The clean way to judge it is this: are built-in GPS and a roomier screen the exact two things missing from the regular Band 9? If yes, the Pro has a clear job. If no, the regular model still keeps the sharper value story and the simpler Amazon buy.
Core specs
| Spec | Details |
|---|---|
| Current U.S. price reference | Amazon U.S. marketplace pricing varies; no featured offer was visible at the time of check |
| Compatibility | Android 8.0+ / iOS 12.0+ via Mi Fitness |
| Case size | band-style fitness tracker with larger display |
| Display | 1.74-inch narrow-edge display |
| Battery | up to 21 days typical use, up to 10 days with Always-On Display |
| Durability / water | 5ATM water resistance; aluminum alloy frame |
Why the Pro version makes sense
Its best argument is practical, not flashy: it fixes the biggest limitation of the regular Smart Band 9 for people who actually walk or run outdoors and do not want to rely on a phone for route data. That is a small difference on paper and a meaningful one once you leave the driveway.
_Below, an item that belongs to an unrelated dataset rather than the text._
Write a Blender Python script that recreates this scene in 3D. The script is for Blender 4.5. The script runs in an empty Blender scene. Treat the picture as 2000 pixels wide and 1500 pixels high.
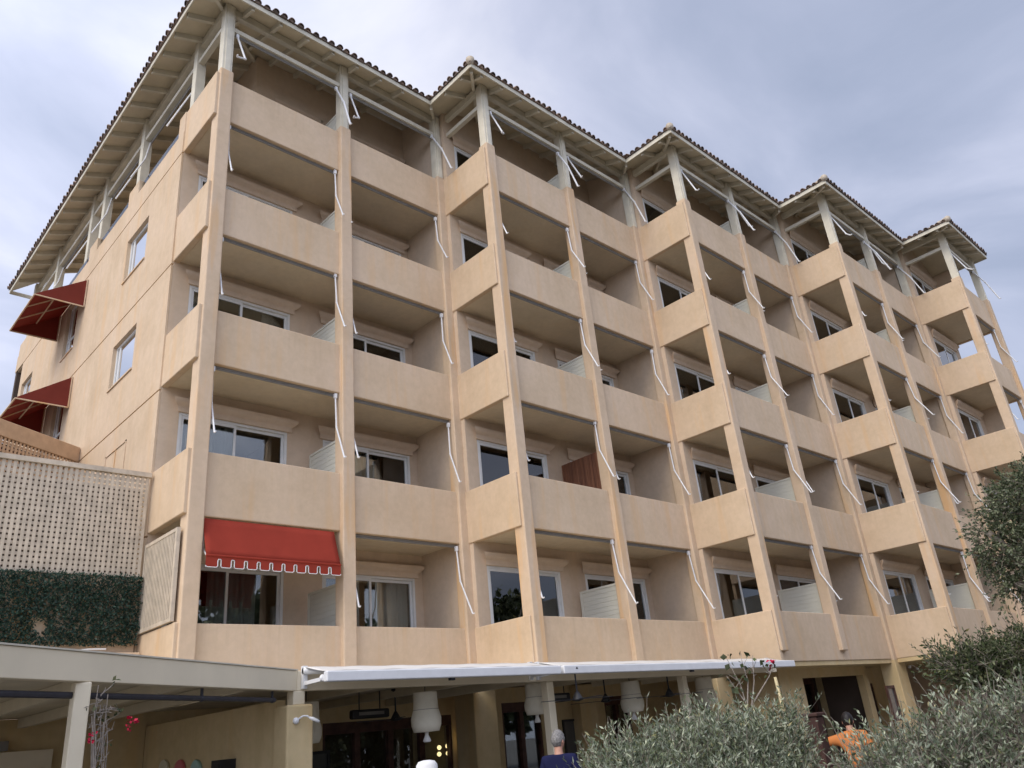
import bpy, bmesh, math, random
from mathutils import Vector, Matrix
import numpy as np
R = math.radians
rnd = random.Random(7)
sc = bpy.context.scene
col = sc.collection

# ------------------------------------------------------------------ camera
CAMP = Vector((-5.277, -13.264, 1.70))
F_PX, PITCH, ROLL, YAW = 1553.39, 0.41542, 0.10008, 0.78767
cam = bpy.data.cameras.new('camera'); camo = bpy.data.objects.new('camera', cam); col.objects.link(camo)
cam.sensor_width = 36; cam.lens = 36*F_PX/2000; cam.clip_end = 3000; cam.clip_start = 0.05
sy, cy, sp, cp, sr, cr = math.sin(YAW), math.cos(YAW), math.sin(PITCH), math.cos(PITCH), math.sin(ROLL), math.cos(ROLL)
r0 = Vector((cy, -sy, 0)); fw = Vector((sy*cp, cy*cp, sp)); u0 = Vector((-sy*sp, -cy*sp, cp))
rx = cr*r0 - sr*u0; ux = sr*r0 + cr*u0
camo.matrix_world = Matrix(((rx.x, ux.x, -fw.x, CAMP.x), (rx.y, ux.y, -fw.y, CAMP.y), (rx.z, ux.z, -fw.z, CAMP.z), (0, 0, 0, 1)))
sc.camera = camo

# ------------------------------------------------------------------ sky
SUN_EL, SUN_AZ = R(44), R(-100)          # azimuth measured from +Y towards +X
world = bpy.data.worlds.new('World'); sc.world = world; world.use_nodes = True
wn = world.node_tree.nodes; wl = world.node_tree.links; wn.clear()
def N(nt, t, **kw):
    n = nt.nodes.new(t)
    for k, v in kw.items(): setattr(n, k, v)
    return n
wt = world.node_tree
out = N(wt, 'ShaderNodeOutputWorld'); bg = N(wt, 'ShaderNodeBackground')
sky = N(wt, 'ShaderNodeTexSky', sky_type='NISHITA', sun_disc=False, sun_elevation=SUN_EL, sun_rotation=SUN_AZ)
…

What feels different on the wrist
The larger 1.74-inch screen changes the feel more than the product photos suggest. It is still a band, but it stops feeling disposable. Pace, distance, and quick route checks are easier mid-walk or mid-run, and the whole device feels less cramped when you are outside moving at actual speed.
When the GPS upgrade stops being theoretical
Band 9 Pro is interesting because it solves a very specific U.S. use case: someone who wants to leave the phone at home for a neighborhood walk, a park loop, a hotel-gym run on a work trip, or a short after-dinner jog, but does not want to jump to full smartwatch pricing or Garmin-style commitment. In that lane, the product makes a lot more sense than the basic Band 9.
The catch is that it still behaves like a smart band more than a polished mainstream smartwatch. Notifications are lighter, app behavior is simpler, and the product can feel like a smart band with one very useful extra skill rather than a complete wrist computer.
Why it still is not the easy-click choice
The other drag is the U.S. buying path. The listing exists, but the featured-offer picture was not especially clean at the time of check, which makes this less straightforward to recommend than the regular Band 9 if you want a fast, low-risk Amazon purchase. For a budget product, friction matters more than people like to admit.
Where the extra money actually goes
That leaves Smart Band 9 Pro in an interesting spot: better than Band 9 if GPS matters, still weaker than Garmin for training depth, and still much cheaper than mainstream smartwatches. It is the in-between choice for someone who wants more freedom outdoors without moving all the way up the price ladder.
Final read
Buy it if built-in GPS is the missing feature that keeps the regular Band 9 from being enough. Otherwise the cheaper Band 9 remains the sharper value and the easier recommendation.
- You want a low-cost tracker with built-in GPS.
- You want a bigger display than a typical fitness band gives you.
- You want Xiaomi value without stepping into Apple, Samsung, or Garmin pricing.
- You mainly want the absolute cheapest good tracker.
- You want a polished app ecosystem.
- You need serious training analytics and should look at Garmin.